Summarizing the above discussion, we can state that the fatigue life of high strength steels can be extended by reducing the presence of crack initiators introduced during production process. It was disclosed that fully mechanized welding in the case of considered steel grade produces better results than partly mechanized thus it should point toward to introduce mechanized welding as widely as possible. Additionally, square welded joints show better properties than single-V joints what influence the fatigue properties.

5. Conclusions

The paper presents the results of fatigue tests of S960QL steel and its welded joints supplemented by the measurement of residual stresses in the cross-section of the weld, hardness measurements and fractographic examination of fatigue fractures. The analysis of the results leads to the following conclusions:

• Increased resistance to fatigue cracks initiation of structural HSS steel is mishandled due to the presence of induced crack initiators in a form of rolled-in mill scale.

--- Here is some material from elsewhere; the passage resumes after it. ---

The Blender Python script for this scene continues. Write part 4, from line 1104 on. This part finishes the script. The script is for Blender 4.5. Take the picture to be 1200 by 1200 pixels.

Therefore fatigue behavior of S960QL steel in delivery state can be improved by refinement the production processes influencing the quality of surface.
• Concerning the microhardness distribution in examined welded joints, the square joints show more favorable courses than single-V. The maximum value of HV0.1 in HAZ is clearly lower what influence the ductility of this zone and their fatigue properties, especially crack resistance.
• In the low cycle fatigue regime, square joints show a higher fatigue life in comparison with single-V. The superior fatigue life corresponds to a more favorable microhardness distribution and less number of welding imperfections. Conducted fractographic investigation has revealed that the origins of crack initiation were the surface imperfections from the root side and the presence of gas pores additionally increase a cracking rate.
• Higher quality of square joints was caused primarily by fully-mechanized execution of welds in contrast to the second type of considered joint. Reduction of imperfections amount and its magnitude is especially important in high strength steels sensitive to notches.